Though Beijing just spent $42 billion to stage the Olympics, the lavishness of the Republican and Democratic conventions struck observers here as wasteful.
"Some people think it is quite crazy spending so much money at a time that the economy is not in good shape. They think there must be a more efficient way of having an election," said Ding Xinghai, president of the Shanghai Institute of American Studies.
Not a nice way to bring up the Olympics, which I admit did include lots of spending on useless stuff. On the other hand, those new subways can still be used after the Games are over. On the other hand (if you have three hands), all those campaign ads (Olympic ones too) go right in the trash a week after they air. Nice expenditure.
Negative depictions of American politics were long a staple of Chinese propaganda. Shen Dingli, a professor of American Studies at Fudan University in Shanghai, remembers hearing as a student in the 1970s a reading of a Mark Twain parody of the electoral process called "Running for Governor."
"People think the capitalist way of campaigning is all about making up fake stories to slander your opponent, that it's just a political show," Shen said.
My goodness, those Chinese people are so cynical! How on earth did they get that crazy notion? They are so misguided, aren't they?
Making up fake stories and avoiding the issues, hmm, where have I heard that before? Oh, right:
Barack Obama accused John McCain's campaign of "just making stuff up" during a campaign stop Friday near Scranton, Pennsylvania.
Obama was continuing his assault on McCan campaign manager Rick Davis who has been one of the Illinois senator's top targets since telling the Washington Post earlier this week that the campaing is "not about issues" but rather the "composite view of what people take away from these candidates."
Onward:
Another reason for the negativity is that many Chinese don't like either candidate.
Perhaps from nostalgia for her husband, Sen. Hillary Rodham Clinton had been the clear favorite here.
Sen. Barack Obama has alienated some Chinese by criticizing Chinese-made products. And Sen. John McCain infuriated many more by meeting with the Dalai Lama, the exiled Tibetan leader who is reviled by the Chinese government.
Let's face it. Neither of these guys is trying too hard for the China vote, and I doubt that Sarah Palin could find China on a map.
"For ordinary Chinese observers, it is hard for them to differentiate between the platforms or understand the anxieties. They've seen it mostly as a competition between a woman, a black man and an old man," said Wang Jisi, dean of the School of International Studies at Peking University, speaking at a seminar of journalists this week in Seoul.
Funny. I thought the election was between an America-hating Muslim radical and a senile, cranky Plutocrat. I gotta stop watching CNN.
"American election topics like abortion and homosexual marriage are alien to Chinese," he added.
Need I say it? Really? OK. If these "election topics" are priorities for Americans and alien to Chinese, then the Chinese may well be better equipped to choose the next U.S. president than are Americans. (It hurt to say that.)
More alien than the issues is the process itself.
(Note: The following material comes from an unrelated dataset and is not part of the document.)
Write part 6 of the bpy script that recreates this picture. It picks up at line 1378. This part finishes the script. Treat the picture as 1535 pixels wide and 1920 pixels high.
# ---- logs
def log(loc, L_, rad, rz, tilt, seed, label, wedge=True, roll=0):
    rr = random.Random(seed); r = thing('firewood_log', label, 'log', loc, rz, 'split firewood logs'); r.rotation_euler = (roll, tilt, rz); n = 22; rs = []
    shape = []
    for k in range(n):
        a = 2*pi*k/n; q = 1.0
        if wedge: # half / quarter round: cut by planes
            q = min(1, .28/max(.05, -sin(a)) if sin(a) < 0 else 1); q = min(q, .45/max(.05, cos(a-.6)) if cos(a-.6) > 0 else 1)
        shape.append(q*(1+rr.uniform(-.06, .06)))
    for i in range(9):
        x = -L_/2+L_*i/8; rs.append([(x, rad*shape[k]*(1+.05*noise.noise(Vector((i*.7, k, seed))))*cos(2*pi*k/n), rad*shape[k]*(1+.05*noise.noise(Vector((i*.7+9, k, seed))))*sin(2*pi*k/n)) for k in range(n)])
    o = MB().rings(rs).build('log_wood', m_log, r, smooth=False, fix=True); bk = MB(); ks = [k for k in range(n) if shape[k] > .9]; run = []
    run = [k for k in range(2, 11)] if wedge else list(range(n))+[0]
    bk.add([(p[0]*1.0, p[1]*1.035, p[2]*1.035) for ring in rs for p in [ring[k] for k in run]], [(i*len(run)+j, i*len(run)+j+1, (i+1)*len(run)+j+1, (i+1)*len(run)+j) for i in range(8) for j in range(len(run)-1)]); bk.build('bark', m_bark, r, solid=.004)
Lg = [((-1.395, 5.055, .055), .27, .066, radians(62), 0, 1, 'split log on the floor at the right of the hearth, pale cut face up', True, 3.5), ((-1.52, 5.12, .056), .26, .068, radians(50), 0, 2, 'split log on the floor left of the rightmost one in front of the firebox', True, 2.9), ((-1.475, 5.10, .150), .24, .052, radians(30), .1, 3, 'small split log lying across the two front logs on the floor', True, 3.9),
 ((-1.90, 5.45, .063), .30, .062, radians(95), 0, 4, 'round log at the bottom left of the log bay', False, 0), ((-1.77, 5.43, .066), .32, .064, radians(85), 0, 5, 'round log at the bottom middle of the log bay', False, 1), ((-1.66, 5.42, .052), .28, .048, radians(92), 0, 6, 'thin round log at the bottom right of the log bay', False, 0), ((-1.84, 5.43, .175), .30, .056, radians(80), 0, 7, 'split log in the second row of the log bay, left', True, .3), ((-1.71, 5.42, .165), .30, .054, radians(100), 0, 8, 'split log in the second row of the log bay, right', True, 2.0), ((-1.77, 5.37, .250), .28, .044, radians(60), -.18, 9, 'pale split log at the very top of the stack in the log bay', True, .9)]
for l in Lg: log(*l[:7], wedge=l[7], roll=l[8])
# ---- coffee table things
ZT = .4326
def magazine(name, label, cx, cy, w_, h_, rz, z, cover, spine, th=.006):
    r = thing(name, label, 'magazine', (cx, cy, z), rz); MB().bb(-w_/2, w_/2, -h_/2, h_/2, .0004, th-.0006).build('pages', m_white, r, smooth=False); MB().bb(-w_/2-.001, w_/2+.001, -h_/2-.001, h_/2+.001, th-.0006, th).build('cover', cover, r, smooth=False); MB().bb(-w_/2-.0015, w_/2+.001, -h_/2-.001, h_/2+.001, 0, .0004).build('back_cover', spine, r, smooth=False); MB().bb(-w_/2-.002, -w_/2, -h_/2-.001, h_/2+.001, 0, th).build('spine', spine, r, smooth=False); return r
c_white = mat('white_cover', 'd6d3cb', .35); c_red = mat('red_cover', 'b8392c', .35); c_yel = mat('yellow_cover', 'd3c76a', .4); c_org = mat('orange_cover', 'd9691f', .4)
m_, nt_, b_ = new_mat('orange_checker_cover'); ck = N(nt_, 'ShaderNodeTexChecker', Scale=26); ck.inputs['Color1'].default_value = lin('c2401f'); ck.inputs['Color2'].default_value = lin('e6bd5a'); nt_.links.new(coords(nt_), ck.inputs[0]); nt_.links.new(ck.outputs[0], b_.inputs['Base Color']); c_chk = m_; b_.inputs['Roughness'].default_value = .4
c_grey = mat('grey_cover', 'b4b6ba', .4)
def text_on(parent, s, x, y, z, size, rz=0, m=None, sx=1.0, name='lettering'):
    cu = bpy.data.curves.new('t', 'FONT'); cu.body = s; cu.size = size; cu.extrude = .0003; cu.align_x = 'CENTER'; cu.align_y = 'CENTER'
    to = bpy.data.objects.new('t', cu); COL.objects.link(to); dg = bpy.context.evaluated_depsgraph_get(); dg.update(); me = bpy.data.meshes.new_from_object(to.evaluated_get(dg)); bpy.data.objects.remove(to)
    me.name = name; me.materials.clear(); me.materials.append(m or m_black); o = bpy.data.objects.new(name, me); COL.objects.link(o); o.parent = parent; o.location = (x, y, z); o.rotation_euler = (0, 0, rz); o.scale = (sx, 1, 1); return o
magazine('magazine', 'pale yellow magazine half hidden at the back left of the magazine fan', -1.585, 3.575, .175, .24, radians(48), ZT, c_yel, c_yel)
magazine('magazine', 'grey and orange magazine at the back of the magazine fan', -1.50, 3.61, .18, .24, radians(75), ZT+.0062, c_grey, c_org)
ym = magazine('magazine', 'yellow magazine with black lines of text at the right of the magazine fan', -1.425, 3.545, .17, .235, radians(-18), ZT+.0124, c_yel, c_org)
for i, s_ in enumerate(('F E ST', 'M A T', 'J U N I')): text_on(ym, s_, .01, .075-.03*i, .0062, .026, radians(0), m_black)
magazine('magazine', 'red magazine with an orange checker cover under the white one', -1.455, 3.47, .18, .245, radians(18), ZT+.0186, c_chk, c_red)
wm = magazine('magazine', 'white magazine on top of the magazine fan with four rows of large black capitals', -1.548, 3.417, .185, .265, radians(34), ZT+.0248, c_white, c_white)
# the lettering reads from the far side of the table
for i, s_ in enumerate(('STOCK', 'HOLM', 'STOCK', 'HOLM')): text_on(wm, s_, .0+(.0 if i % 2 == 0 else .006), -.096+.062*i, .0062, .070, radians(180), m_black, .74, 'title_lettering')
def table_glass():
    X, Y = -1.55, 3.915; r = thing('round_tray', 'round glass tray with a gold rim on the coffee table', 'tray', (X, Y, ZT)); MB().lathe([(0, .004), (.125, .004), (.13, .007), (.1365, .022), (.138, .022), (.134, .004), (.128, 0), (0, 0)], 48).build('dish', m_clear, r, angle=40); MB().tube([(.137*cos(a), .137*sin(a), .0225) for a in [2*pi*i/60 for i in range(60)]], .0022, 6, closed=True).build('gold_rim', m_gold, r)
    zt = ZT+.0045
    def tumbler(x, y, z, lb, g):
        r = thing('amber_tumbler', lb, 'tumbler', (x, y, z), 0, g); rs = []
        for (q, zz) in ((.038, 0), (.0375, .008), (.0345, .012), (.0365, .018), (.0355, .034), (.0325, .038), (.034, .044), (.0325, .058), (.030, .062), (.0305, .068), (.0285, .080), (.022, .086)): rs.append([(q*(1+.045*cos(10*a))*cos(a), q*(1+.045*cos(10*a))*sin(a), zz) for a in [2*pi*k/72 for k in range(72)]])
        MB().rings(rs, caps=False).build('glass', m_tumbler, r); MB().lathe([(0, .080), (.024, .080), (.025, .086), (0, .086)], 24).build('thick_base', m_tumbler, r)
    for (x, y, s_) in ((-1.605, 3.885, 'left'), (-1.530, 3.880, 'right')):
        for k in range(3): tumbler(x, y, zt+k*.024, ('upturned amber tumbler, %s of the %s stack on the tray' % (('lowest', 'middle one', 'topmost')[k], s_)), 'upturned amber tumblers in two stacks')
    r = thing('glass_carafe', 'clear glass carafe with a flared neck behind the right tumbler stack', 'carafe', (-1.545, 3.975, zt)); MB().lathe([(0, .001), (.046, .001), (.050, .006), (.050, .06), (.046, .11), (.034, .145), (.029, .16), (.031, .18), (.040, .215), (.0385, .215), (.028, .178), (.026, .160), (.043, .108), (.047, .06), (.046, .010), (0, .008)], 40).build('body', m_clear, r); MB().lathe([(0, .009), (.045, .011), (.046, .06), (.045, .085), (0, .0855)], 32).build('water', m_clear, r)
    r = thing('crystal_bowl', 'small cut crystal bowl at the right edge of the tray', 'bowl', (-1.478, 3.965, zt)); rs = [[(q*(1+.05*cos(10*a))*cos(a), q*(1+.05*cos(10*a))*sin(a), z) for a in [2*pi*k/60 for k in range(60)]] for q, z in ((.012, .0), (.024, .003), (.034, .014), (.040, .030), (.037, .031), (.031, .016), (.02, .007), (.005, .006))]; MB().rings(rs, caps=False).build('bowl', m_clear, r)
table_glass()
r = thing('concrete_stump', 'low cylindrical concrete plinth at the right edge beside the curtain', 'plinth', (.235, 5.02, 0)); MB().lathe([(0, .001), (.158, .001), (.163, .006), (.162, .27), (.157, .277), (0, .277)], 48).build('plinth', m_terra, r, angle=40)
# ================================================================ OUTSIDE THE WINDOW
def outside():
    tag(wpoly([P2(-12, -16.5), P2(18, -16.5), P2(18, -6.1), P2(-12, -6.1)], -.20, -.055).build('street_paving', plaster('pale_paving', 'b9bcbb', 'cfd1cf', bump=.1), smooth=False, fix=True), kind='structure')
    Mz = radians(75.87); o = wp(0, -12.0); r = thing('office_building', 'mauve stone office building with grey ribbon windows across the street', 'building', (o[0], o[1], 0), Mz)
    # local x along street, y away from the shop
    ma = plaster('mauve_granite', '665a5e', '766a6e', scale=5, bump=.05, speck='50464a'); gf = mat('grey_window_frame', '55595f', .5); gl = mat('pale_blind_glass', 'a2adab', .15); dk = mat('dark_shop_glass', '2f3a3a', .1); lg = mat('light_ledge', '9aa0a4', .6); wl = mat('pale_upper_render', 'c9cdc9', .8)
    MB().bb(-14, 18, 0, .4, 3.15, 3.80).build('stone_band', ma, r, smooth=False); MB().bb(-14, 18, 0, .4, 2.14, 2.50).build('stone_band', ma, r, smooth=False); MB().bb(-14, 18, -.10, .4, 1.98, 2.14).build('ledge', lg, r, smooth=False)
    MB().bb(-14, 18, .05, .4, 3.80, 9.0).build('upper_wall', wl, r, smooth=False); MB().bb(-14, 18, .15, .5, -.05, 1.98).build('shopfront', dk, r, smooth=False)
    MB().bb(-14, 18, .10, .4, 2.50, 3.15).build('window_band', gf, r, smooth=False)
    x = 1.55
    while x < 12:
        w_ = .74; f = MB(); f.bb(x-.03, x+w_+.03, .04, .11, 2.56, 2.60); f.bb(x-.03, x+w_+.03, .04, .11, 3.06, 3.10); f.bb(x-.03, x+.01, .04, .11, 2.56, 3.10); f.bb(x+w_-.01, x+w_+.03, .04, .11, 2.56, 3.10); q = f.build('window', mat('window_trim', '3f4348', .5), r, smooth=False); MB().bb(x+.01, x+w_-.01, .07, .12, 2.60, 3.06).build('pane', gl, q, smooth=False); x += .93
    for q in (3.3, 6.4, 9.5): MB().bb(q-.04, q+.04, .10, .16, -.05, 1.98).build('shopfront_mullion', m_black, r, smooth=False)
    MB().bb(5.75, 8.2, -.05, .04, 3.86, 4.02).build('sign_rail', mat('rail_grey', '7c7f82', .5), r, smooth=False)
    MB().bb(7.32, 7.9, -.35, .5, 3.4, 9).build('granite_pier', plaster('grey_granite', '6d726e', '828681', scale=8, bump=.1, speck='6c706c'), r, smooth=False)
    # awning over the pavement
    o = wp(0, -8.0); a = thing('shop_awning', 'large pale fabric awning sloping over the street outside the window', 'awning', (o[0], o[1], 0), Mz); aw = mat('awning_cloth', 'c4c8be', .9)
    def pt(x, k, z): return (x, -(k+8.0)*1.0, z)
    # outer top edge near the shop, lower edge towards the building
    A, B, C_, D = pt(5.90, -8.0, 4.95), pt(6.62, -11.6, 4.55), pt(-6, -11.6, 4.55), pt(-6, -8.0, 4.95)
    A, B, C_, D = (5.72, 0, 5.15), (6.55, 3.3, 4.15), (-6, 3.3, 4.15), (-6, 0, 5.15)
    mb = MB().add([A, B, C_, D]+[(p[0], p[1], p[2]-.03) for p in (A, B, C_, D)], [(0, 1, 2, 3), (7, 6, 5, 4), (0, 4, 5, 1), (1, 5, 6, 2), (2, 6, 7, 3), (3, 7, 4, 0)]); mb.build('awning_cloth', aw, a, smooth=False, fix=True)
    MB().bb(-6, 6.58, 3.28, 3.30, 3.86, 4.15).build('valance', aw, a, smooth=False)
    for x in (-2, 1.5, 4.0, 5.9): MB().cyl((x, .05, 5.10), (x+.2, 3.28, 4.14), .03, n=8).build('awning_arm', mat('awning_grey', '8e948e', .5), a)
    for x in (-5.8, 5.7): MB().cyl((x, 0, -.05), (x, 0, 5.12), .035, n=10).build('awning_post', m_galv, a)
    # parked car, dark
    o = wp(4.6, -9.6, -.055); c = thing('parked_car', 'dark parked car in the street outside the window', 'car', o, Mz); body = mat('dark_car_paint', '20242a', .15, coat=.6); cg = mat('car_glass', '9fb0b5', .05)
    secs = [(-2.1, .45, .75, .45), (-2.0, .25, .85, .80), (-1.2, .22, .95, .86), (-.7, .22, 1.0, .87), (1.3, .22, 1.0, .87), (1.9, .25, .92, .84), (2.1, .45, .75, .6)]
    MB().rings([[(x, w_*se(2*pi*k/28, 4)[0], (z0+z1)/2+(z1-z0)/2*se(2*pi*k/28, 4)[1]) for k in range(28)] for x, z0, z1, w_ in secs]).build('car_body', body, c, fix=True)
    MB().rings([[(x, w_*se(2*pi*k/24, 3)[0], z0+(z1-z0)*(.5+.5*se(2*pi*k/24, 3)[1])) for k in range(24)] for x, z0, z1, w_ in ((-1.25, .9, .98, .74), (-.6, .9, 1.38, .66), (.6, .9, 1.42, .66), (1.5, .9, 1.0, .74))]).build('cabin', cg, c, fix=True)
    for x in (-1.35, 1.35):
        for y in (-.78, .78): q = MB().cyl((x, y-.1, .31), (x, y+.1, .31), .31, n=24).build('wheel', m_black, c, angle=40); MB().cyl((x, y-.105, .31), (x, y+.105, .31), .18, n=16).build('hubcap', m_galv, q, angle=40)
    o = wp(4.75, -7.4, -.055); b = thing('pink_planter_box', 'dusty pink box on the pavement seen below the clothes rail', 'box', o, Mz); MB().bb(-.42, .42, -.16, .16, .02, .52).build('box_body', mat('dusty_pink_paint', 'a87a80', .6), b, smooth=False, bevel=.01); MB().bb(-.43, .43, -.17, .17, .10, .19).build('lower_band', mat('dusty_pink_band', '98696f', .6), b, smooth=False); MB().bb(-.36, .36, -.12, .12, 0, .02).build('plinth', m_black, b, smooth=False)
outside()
The electoral college, the primaries, the convention delegates and the arcane disputes over butterfly ballots are utterly baffling.
Many people here have stopped following the U.S. campaign not because they are uninterested, but simply because they can't keep track of it all.
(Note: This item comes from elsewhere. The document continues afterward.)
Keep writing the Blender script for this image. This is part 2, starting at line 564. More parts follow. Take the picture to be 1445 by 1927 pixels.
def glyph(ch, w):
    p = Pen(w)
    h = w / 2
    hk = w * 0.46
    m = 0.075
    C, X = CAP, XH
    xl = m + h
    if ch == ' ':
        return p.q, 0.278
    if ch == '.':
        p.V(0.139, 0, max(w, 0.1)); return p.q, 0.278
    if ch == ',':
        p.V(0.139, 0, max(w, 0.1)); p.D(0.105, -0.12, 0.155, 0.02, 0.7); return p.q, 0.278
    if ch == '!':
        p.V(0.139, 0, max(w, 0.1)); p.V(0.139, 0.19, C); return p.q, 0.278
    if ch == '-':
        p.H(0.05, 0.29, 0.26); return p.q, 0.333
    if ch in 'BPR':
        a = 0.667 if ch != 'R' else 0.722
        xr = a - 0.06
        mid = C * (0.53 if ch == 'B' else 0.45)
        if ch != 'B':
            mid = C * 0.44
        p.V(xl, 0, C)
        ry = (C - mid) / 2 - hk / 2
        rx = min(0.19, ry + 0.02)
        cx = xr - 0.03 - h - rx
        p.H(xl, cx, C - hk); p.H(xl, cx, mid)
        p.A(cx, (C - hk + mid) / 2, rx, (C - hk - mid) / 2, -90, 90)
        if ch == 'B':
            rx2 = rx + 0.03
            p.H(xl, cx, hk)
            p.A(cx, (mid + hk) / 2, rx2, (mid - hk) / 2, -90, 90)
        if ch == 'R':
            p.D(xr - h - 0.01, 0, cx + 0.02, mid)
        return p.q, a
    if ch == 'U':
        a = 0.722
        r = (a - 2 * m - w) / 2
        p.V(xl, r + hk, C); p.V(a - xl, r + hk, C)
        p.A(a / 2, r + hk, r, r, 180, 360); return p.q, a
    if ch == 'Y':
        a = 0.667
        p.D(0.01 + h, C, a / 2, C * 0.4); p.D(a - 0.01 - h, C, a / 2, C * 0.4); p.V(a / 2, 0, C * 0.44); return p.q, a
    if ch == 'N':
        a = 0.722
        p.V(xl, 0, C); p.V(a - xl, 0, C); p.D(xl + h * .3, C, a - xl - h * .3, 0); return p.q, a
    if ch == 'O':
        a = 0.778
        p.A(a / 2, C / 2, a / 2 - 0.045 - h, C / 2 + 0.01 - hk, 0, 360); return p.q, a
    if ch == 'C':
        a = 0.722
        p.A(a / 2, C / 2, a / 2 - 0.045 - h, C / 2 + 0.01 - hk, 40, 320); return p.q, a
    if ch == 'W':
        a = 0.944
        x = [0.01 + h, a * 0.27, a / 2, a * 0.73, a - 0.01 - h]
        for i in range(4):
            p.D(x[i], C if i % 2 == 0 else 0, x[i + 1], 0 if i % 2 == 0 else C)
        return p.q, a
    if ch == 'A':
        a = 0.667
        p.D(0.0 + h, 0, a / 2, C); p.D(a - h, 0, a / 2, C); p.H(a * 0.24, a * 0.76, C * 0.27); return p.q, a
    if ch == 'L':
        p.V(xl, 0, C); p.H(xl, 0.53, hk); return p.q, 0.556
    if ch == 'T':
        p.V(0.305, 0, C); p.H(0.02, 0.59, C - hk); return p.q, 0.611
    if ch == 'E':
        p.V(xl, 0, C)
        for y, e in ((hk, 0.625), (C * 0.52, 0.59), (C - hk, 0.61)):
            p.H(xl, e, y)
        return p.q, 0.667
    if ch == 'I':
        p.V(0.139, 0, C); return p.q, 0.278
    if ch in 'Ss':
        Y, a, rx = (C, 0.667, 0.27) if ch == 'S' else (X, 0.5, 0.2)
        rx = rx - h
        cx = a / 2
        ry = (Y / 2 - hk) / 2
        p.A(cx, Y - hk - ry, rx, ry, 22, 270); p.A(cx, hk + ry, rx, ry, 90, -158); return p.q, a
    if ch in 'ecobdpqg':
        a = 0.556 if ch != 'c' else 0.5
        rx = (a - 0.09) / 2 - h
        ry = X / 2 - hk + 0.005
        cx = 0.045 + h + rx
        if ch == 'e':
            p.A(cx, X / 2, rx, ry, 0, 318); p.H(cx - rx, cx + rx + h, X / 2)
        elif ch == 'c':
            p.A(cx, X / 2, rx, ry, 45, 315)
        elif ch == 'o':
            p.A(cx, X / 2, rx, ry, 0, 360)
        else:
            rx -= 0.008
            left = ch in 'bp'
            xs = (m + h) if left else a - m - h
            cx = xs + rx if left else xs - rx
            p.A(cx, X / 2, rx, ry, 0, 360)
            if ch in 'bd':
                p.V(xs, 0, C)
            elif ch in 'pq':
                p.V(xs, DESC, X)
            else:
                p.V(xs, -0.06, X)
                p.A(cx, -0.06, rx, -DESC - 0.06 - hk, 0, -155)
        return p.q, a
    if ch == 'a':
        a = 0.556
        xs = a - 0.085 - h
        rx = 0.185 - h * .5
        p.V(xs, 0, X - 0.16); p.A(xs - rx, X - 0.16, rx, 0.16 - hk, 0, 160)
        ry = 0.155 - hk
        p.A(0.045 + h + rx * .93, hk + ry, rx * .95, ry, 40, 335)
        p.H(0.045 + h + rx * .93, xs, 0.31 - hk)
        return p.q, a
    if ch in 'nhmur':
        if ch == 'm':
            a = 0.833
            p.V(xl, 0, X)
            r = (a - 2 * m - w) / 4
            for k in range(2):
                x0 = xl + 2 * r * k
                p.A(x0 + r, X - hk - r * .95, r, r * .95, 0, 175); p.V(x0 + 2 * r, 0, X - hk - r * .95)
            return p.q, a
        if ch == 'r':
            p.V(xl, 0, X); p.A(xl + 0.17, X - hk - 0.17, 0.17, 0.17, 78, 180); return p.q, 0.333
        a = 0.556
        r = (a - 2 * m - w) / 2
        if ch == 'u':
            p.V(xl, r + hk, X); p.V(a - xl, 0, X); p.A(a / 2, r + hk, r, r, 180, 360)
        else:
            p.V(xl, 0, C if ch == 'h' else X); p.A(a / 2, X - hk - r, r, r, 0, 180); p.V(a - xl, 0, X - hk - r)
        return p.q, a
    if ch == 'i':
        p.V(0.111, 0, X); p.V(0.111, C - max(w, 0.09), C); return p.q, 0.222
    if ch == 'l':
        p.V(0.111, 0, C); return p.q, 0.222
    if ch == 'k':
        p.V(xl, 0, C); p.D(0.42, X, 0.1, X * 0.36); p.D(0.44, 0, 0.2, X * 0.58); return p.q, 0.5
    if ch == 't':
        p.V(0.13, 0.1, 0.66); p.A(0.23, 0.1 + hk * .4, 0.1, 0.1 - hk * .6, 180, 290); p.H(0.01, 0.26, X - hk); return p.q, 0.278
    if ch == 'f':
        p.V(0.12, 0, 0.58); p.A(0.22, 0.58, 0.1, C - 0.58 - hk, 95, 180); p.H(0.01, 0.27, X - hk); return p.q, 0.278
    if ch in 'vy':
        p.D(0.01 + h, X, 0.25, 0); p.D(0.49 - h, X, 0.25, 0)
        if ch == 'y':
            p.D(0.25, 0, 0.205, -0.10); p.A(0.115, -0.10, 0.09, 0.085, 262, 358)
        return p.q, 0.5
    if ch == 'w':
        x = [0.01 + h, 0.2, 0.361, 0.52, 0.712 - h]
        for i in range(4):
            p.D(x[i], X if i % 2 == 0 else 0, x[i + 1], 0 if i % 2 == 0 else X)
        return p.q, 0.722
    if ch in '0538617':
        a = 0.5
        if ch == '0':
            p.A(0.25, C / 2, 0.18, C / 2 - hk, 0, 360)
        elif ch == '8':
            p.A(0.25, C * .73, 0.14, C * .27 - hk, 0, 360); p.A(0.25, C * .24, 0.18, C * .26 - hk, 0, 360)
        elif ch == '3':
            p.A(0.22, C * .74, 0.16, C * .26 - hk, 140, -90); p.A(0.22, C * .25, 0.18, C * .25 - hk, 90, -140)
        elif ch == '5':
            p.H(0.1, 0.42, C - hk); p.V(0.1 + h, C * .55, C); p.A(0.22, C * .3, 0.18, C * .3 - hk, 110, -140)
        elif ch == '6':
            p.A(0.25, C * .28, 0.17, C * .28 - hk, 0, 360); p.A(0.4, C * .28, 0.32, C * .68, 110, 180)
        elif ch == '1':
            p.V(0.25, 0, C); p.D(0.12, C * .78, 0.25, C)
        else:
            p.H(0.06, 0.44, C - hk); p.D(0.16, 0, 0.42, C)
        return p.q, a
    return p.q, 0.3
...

Yeah, it's too complicated and alien, like a cricket match. They should have tried, though. Perhaps everyone here in Beijing should have stopped watching so much damn Olympics coverage and brushed up on their U.S. politics. Lazy bastards.
Under the Chinese system, the National People's Congress votes to approve the presidential candidate selected by the Communist Party.
"Here in China, once somebody is chosen, he becomes president and that's it," said He Siyuan, 19, a student.
But not all agree.
"I wish we had some of those complications," said a 36-year-old man from Beijing, who did not wish to give his name.
"Maybe it is not so efficient, but the president is chosen by the people."
Except for that pesky electoral college thing. I guess the article got one thing right — no one really understands that "utterly baffling" process, not here and not in the U.S., particularly in L.A. I can personally attest to the fact that even something as simple as a toll booth can utterly baffle a typical Angeleno.